Architecture of Belonging: The Shape of Soulful Cities
- Ayush Saraf
- Jun 4
- 3 min read

Have you ever paused in a city and felt its heartbeat?
Imagine standing in a chaotic bazaar where every corner hums with life, or taking a halt under the shade of a jharokha, listening to the echoes of temple bells, or the scent of rain on old stone. Now let's picture that same place years later: concrete towers gleam under a harsh sun, streets wider and empty, now hushed by the hum of air conditioners. Something is missing! You feel it, right? A quiet ache, like a memory slipping away.
I've walked these streets, tracing the lines where the past meets the future, and I often wonder: what happens when a city loses its essence? In India, where our cities are swelling, 600 million will call them home by 2036, and this question feels urgent. It’s not just about buildings; it’s about who we are.
Cultural identity isn’t just a layer of paint, it’s the very bones of our cities. You might call it nostalgia, but linger a moment, it’s deeper than that, a tether to something vital. Have you ever felt at peace in a courtyard’s shade, or found comfort in a familiar street’s curve? These spaces aren’t just pretty; they’re practical. A jali doesn’t just decorate, it breathes and cool homes naturally. A chawl isn’t just crowded, it’s communal, life spilling into shared lanes.
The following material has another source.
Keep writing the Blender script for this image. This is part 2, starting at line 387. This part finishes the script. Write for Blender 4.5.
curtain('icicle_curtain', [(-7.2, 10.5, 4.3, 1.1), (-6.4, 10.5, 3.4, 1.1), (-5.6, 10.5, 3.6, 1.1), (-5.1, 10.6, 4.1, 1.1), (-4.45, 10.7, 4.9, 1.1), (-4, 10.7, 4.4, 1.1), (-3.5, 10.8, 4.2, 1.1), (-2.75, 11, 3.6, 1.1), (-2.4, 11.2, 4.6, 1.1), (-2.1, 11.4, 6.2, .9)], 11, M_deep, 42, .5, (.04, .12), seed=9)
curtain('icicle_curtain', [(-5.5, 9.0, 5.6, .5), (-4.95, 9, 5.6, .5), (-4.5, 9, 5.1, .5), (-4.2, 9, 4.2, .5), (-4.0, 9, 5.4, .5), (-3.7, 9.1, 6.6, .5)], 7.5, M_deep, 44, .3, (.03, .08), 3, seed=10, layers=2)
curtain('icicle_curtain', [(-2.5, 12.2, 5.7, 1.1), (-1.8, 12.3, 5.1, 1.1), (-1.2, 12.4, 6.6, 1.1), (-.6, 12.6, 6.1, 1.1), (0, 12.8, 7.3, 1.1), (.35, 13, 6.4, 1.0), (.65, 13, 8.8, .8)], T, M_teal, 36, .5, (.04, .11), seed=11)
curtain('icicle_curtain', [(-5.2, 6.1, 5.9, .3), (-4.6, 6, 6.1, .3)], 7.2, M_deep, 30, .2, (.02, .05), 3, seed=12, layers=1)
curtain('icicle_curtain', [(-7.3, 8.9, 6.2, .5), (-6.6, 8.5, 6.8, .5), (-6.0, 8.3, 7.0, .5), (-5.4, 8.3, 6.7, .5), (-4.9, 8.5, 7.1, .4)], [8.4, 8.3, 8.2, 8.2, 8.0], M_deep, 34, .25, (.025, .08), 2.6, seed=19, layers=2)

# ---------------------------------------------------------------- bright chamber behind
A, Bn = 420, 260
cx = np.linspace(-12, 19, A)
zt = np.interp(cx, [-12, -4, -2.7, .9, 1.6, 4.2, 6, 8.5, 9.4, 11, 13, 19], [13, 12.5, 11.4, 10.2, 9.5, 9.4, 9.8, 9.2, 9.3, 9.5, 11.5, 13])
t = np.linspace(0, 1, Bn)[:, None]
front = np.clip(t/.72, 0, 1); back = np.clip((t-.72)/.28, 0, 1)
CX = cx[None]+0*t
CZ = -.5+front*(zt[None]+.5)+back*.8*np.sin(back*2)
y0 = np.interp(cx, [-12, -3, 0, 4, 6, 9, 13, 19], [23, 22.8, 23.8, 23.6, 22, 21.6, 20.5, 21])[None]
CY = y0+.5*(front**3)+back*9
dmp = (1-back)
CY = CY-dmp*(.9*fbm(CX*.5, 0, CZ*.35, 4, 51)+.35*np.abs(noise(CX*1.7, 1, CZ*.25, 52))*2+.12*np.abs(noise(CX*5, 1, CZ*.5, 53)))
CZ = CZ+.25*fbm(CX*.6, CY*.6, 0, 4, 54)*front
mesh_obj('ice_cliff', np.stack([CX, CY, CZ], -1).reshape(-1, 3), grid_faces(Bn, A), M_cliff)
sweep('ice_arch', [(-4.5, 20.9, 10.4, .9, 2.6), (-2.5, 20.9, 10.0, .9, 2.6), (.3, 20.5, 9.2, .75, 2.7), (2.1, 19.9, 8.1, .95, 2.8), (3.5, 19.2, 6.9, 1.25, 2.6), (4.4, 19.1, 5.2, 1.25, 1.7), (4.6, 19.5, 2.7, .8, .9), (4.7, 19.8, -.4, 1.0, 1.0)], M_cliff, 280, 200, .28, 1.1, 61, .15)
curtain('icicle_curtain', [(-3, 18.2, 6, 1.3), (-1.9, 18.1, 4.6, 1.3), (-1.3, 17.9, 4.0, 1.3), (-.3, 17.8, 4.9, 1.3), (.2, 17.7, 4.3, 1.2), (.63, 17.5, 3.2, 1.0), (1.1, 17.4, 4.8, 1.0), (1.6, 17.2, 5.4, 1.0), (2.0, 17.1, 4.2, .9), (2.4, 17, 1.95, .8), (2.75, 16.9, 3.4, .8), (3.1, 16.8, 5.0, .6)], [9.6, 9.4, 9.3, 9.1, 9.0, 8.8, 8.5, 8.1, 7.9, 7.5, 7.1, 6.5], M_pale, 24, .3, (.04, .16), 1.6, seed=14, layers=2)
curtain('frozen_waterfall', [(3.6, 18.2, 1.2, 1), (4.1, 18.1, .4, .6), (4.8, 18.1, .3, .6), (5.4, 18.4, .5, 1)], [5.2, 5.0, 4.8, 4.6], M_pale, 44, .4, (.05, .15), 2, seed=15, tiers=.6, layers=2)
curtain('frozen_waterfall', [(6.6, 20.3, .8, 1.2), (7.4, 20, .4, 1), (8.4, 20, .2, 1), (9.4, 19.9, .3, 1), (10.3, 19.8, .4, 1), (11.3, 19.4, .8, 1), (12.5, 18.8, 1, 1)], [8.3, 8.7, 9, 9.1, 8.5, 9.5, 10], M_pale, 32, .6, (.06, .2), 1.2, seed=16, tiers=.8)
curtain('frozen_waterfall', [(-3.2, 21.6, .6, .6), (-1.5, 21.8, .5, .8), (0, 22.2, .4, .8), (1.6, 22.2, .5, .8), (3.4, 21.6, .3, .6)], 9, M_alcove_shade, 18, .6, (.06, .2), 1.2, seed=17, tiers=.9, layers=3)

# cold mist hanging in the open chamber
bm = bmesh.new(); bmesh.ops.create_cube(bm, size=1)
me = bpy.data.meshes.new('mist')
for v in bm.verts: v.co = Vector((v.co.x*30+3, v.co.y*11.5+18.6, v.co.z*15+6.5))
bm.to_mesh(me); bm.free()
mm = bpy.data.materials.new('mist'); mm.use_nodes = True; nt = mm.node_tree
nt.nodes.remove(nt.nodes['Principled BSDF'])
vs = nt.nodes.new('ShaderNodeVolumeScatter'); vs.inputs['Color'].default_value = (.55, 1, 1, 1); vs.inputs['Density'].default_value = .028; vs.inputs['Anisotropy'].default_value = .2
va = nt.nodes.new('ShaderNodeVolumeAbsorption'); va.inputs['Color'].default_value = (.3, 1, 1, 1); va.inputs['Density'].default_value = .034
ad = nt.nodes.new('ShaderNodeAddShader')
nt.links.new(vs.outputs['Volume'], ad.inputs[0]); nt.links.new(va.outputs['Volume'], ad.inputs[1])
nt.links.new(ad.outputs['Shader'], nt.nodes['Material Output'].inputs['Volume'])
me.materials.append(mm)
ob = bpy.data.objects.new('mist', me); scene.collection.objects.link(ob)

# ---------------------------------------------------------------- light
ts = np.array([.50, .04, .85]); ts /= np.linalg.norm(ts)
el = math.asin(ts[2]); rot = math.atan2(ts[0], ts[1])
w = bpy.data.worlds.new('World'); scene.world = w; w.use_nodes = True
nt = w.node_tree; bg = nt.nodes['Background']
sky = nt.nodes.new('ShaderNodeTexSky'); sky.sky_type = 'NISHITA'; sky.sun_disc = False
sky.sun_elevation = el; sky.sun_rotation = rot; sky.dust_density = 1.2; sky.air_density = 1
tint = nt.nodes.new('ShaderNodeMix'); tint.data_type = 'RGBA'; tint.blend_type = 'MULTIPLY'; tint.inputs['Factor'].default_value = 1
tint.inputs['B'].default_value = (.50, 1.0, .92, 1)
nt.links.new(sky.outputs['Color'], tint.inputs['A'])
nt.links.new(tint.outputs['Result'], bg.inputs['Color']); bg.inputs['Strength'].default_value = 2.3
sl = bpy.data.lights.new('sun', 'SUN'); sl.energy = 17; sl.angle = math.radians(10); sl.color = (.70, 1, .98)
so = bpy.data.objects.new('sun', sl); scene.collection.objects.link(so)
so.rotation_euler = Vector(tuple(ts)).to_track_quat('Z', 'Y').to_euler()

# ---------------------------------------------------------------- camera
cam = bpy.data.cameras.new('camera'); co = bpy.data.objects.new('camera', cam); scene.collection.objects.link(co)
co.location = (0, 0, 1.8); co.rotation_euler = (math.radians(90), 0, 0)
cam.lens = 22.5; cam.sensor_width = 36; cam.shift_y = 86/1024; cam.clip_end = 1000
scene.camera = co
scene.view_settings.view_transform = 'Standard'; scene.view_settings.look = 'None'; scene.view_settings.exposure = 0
It’s not about clinging to the past; it’s about carrying its lessons forward.
When a city’s soul fades, we all feel the weight.
Studies gently suggest that:
Uniform spaces lift stress 15–20% higher than those with character (Journal of Environmental Psychology, 2011).
Concrete grids trap heat 3–5°C warmer than rural air (ISRO, 2022), and with it, our energy and ease.
Children grow up knowing brands but not their own stories, causing cultural pride to slip away (UNESCO, 2015).
And the animals?
Sparrows, once our constant companions, have vanished 60–80% from India’s skies as tiled roofs turn to glass (Current Science, 2018).
Street dogs, once sheltered by bazaars, now dodge traffic, and this conflict rises 30% in sterile zones (Urban Ecosystems, 2020). Even butterflies fade with the trees.
This isn't just about us. It's about who we share our cities with.
Look around, and the scars show, what’s at stake when identity slips.

Gurgaon, once a Haryana village of mud homes and banyan trees, now stands as a forest of 1,200 high-rises (CBRE India, 2021). Its water is nearly gone, 70% depleted (NITI Aayog, 2018). Its peacocks are silenced, and its people adrift in endless commutes.
Source: Guerrilla Cartography Bengaluru's tale is not a secret anymore. Once a garden city of lakes and gulmohars, its air soft with blossom, it’s now a sprawl of 7.3 million vehicles and vanishing green—lakes down from 262 to 18 in decades, tanker trucks hauling water to parched streets.
Shenzhen’s fishing villages drowned under 17,000 towers (CTBUH, 2021), leaving workers lost (Lancet, 2019) and wetlands bare (Greenpeace China, 2018).
Source: Art Blart Brasília’s concrete slabs, born in 1960, feel “cold” to 40% of its dwellers (University of Brasília, 2017), jaguars erased from the plains (WWF Brazil, 2018).
Wait, does this sound like we are opposing growth and development? Hardly, not even remotely. But when we pave over this wisdom for uniformity, we don’t just lose beauty; we lose a way of being. These aren’t just cities, they’re mirrors of what we might become.
Yet, some cities cradle their essence.

Hanoi’s Old Quarter, with its narrow shophouses, shelters 50,000; swallows dart above, and markets hum below (UNESCO, 2020).

Lisbon’s tiled facades and trams lift spirits 20% higher than its edges (Eurostat, 2019), birds nesting in its crevices.

Kyoto’s wooden homes and temples stand cool and calm, where life and nature are in balance (Japan Environmental Agency, 2018).

In India, Ahmedabad’s pols weave 300,000 lives into 5.5 sq km, their jalis softening heat (CEPT, 2019), and children reciting their past with ease (Ahmedabad University, 2021).
These cities don’t shout; they simply endure by showing us what identity can mean.
As I sketch lines and trace the curves of our cities, I feel a quiet ache. I don’t stand here with grand solutions, only a humble wonder: will we let our cities fade into silence, or carry their tune forward? India’s urban soul is ours to cradle, for the sparrows, for the children, for the hands that will inherit these streets. What song will they hear? I leave that to you, as I do to myself, to listen, to care, to dream.